Generación

Le llamaban El Lobo. Había sido un muchacho gafudo, desbaratado y tímido, un estudiante callado y ejemplar. Cuando terminó la carrera encontró un buen empleo de directivo joven. Él entonces no lo sabía, pero reunía todas las condiciones para convertirse en lo que en el futuro se conocería como yuppie. Pero eran otros tiempos, y los coletazos de la contracultura sacudían la vida española. Así es que empezó por taladrarse una oreja, y por las tardes, cuando salía de la oficina, se arrancaba la corbata y se incrustaba su pendiente de guerra. Un día se tatuó un lobo azulón bajo la manga, y a partir de entonces prefirió olvidar su nombre antiguo, su nombre de estudiante conformista. Así como los muchachos de los arrabales fronterizos son hoy carne de presidio y pueden contar las bajas que han sufrido, así puedo yo enumerar ahora mis compañeros de generación que se han perdido, una camada que naufragó en la psicodelia y en el abrasador viento underground, carne de experimento y de locura. Ahora los marginados nacen, pero entonces se hacían; era una marginación entusiasmada y voluntaria.Así es que a El Lobo le crecieron los pelos y las barbas, su cuerpo vistió exorbitantes rasos orientales, su piel se curtió en la humareda de las noches. Abandonó el empleo y se marchó a la India, como tantos. Cuando volvió, mucho más tarde, había vivido demasiado; él, que siempre se tomó con seria honestidad todas sus cosas, había sobrepasado el punto de regreso.

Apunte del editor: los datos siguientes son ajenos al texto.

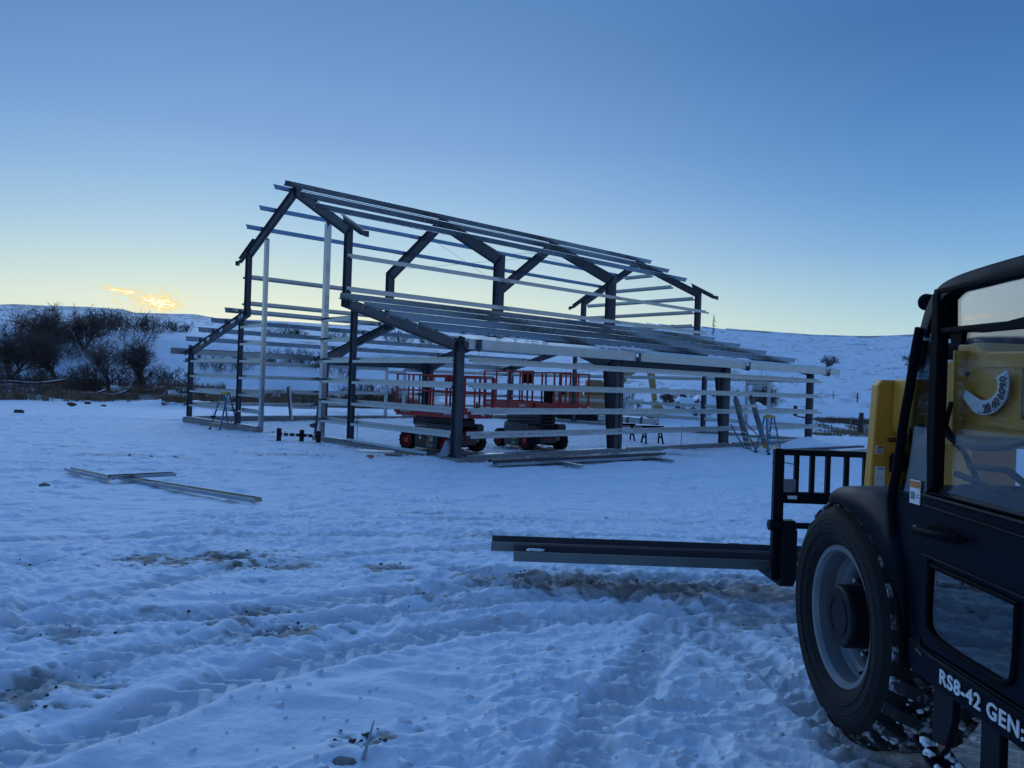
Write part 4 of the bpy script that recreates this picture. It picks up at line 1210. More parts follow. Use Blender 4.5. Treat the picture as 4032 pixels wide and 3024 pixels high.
def th_wheel(cx, cy, cz, side):
    """side = -1: outer face towards -x"""
    c = V((cx, cy, cz)); ax = V((side, 0, 0))
    b = TB()
    b.lathe([(.345, -.05), (.345, .02), (.352, .055), (.338, .070), (.318, .066), (.308, .045), (.300, -.03), (.285, -.055), (.262, -.065), (.25, -.085), (.24, -.115), (.20, -.125), (.16, -.125)], c, ax, 56)
    wh = b.build('wheel', 'rim')
    h = TB(); h.lathe([(.152, -.13), (.152, .055), (.146, .070), (.135, .074), (0, .074)], c, ax, 40); h.lathe([(.10, .074), (.098, .078), (.09, .078), (.088, .074)], c, ax, 40)
    h.build('hub', 'blackpaint', wh)
    for q in range(10):
        a = q * math.pi / 5 + .3
        p0 = c + V((0, math.cos(a), math.sin(a))) * .185
        n_ = TB(); n_.cyl(p0 + ax * -.126, p0 + ax * -.075, .019, 6).cyl(p0 + ax * -.075, p0 + ax * -.055, .011, 8); n_.build('lug_nut', 'blackpaint', wh)
        t_ = TB(); t_.cyl(p0 + ax * -.060, p0 + ax * -.045, .0125, 8); t_.build('stud_end', 'alu', wh)
    v_ = TB(); v_.cyl(c + ax * -.06 + V((0, -.07, -.235)), c + ax * .0 + V((0, -.085, -.25)), .006, 6); v_.build('valve_stem', 'black', wh)
    t = TB()
    t.lathe([(.335, .045), (.350, .072), (.375, .092), (.42, .105), (.455, .108), (.462, .104), (.468, .107), (.50, .098), (.532, .070), (.548, .035), (.556, 0)], c, ax, 72); t.lathe([(.532, -.36), (.42, -.39), (.335, -.36)], c, ax, 72)
    t.lathe([(.405, .1035), (.409, .1075), (.413, .1045)], c, ax, 72)
    tyre = t.build('tyre', 'rubber', wh)
    lg = TB(); n = 26; lg.lathe([(.556, 0), (.558, -.15), (.556, -.30), (.532, -.36)], c, ax, 72)
    d, s, u = frame(ax, (0, 0, 1))
    for k in range(n):                                 # lugs: shoulder block wrapping on to the sidewall, bar running in to the middle
        for half in (0, 1):
            a0 = 2 * math.pi * (k + .5 * half) / n
            xs_ = ((.075, .545, 0), (.03, .585, .0), (-.02, .602, .02), (-.15, .604, .115), (-.175, .600, .13)) if half == 0 else ((-.36, .55, 0), (-.31, .59, 0), (-.26, .602, .02), (-.13, .604, .115), (-.105, .6, .13))
            rows = []
            for (hx, r_, da), w2 in zip(xs_, (.062, .066, .066, .056, .05)):
                for q, (dw, rr_) in enumerate(((-w2, .535), (-w2 * .8, r_), (w2 * .8, r_), (w2, .535))):
                    a = a0 + da + dw
                    rows.append(c + d * hx + (s * math.cos(a) + u * math.sin(a)) * (rr_ if hx > -.4 else rr_))
            fs = []
            for i in range(4):
                for j in range(3):
                    fs.append((i * 4 + j, i * 4 + j + 1, (i + 1) * 4 + j + 1, (i + 1) * 4 + j))
            fs += [(0, 1, 2, 3), (19, 18, 17, 16)]
            lg.add(rows, fs)
    lg.build('tread', 'rubber_snow', wh)
    return wh, c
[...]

Ahí quedó, flotando en un magma sin tiempo, junto a los que se quemaron en la búsqueda de un mundo inexistente. Fue perdiendo amistades, contactos con la realidad y el habla común para entenderse. Mientras el país hervía de cambios a su alrededor, él permaneció siendo un petrificado símbolo de lo que fue. Últimamente se le consideraba un excéntrico, uno de esos seres ajenos y bisbiseantes que la Gente de Orden elude en la calle. Hace un par de semanas murió atropellado por un coche. Tenía 38 años y la grandeza de haberse convertido en emblemático.